Jam Factory refurbishment the toast of Oxford

Cotswold Casement has helped to transform an historic building in Oxford, by removing, renovating and re-installing over 100 steel windows.

The Jam Factory in Oxford, once home to Frank Cooper’s marmalade business, now comprises over 1,000m2 of modern office space and a separate café and art gallery. Located in the heart of the city close to Oxford train station, this Grade II-listed building has undergone impressive renovation and refurbishment work to refresh its grand appearance and create the new office space.

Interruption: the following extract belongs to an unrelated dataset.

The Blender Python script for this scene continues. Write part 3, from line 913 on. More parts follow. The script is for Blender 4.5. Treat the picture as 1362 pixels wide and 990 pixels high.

A member of the Steel Window Association, Cotswold Casements, is said to have extensive experience in the repair, replacement and refurbishment of windows and was tasked with the responsibility of the fenestration. The Cotswolds-based metal window expert refurbished the windows offsite; the detailed work undertaken included a polyester finish applied to the window sections. This was an impressive project taking around a year to complete and the reinstallation of over 100 refurbished windows has created a striking result.

In keeping with the Edwardian features of this 1903 building, the steel windows are said to complement the red brick exterior with limestone detail. Cotswold Casements used different sections which were milled down to secure as near a match as possible to the original. The factory was originally designed by Oxford architect, Herbert Quinton, and the new developments retain the charm of building’s early 20th century appearance.

Members of the Steel Window Association offer a UK wide service for the repair and replacement of various types of old metal windows, doors and screens, as well as being able to manufacture new fenestration which fully meets the requirements of the Building Regulations.